San Francisco-based Human Interest, a 401(k) provider catering to small- and medium-sized businesses, has effectively doubled its valuation from its financing a few months prior thanks to the recent announcement of a hefty $55 million capstone to its Series C funding.
Led by Glynn Capital, an existing investor, with participation by new investor NewView Capital, the additional financing brings the round to $105 million and Human Interest’s total funding to $136.7 million.
The investment comes on the heels of an extraordinary year for Human Interest. The company reported 10X growth in monthly customer acquisition over the past 18 months, and revenue retention rates that exceeded even those of top performers in a recent industry study.
The company has reportedly gone from adding about $100,000 a month in net new revenue in early 2019 to now adding more than $1 million a month in net new revenue, with a goal of getting to over $2 million a month by the end of 2021.
Human Interest CEO Jeff Schneble told TechCrunch the company’s goal is to get to $100 million-plus ARR [annual recurring revenue] in the next three years so it can go public in the next three to four years.
Human Interest also unveiled a new brand, eliminated more than 20 401(k) transaction fees and launched new offerings, Complete and Concierge, to simplify retirement plan administration and make retirement savings more accessible to people in all lines of work.
“If we want to close America’s $28 trillion retirement savings gap, then we have to make it easier for small- and medium-sized businesses to offer retirement savings plans, and we have to make saving automatic for employees. With every step, we’re getting closer to that vision,” Schneble said in a statement announcing the news.
Human Interest, which has grown from about 100 employees a year ago to about 300 today, will use the new funding to double the size of its engineering team and scale its unique technology platform and operations.
“The big incumbents haven’t figured out how to make plans affordable and accessible for smaller companies,” Schneble said. “We knew that to make a permanent dent in this country’s retirement crisis, we had to do something different.”

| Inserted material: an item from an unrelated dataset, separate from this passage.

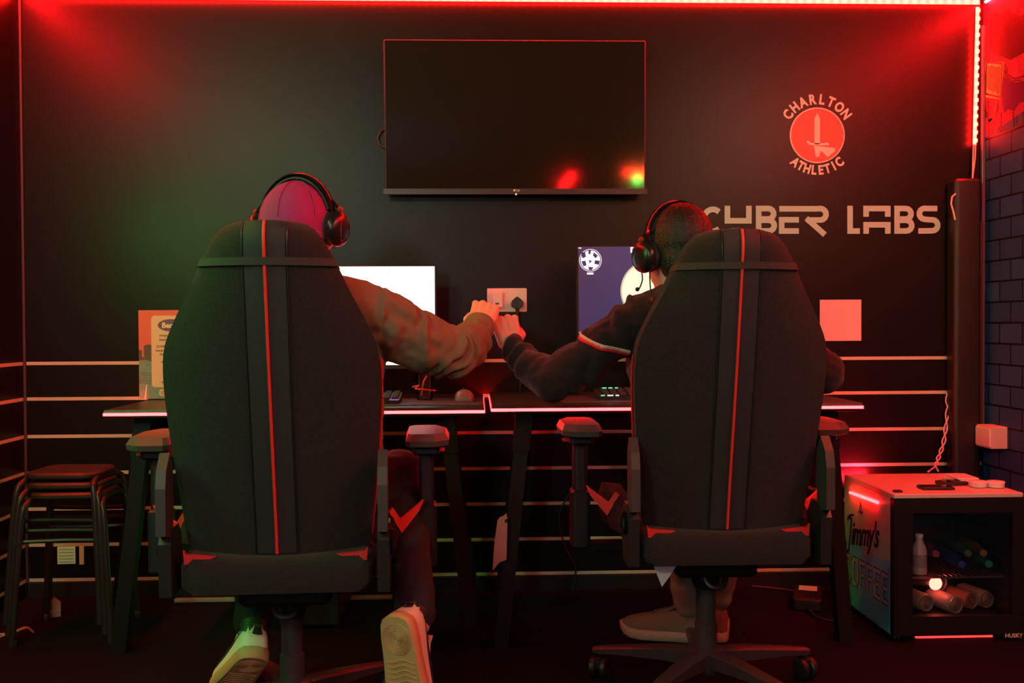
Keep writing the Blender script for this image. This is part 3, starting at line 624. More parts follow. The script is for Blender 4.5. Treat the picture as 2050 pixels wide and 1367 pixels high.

That “something different,” Schneble said, was in-house, end-to-end technology that has transformed the economics of Human Interest’s business, enabling it to double its margins over the past six months while eliminating transaction fees for plan administrators and participants.
“We rethought the 401(k) model from the ground up and built a unified technology platform that allowed us to deliver a complete solution to SMBs at a fraction of the price charged by legacy providers,” Schneble said. “We passed this savings on to our customers, allowing us to deliver a user experience, technology platform, and brand that differentiates us and meets a tremendous unmet need for both employers and employees.”
Those efficiencies explain why Human Interest is enrolling more plans per month than the largest incumbent, said Glynn Capital principal Charlie Friedland. “We believe that Human Interest’s platform gives it a structural advantage over every other 401(k) provider in the SMB market,” Friedland said. “Where competitors are burning capital with every new customer, Human Interest has a clear path to long-term success.”
Founded in 2015, Human Interest has quickly grown by partnering with over 400 brokers, financial advisors and payroll companies, offering a full-service alternative for small and medium-sized businesses. Human Interest said it plans to increase its partner base to over 1,000 by the end of 2021.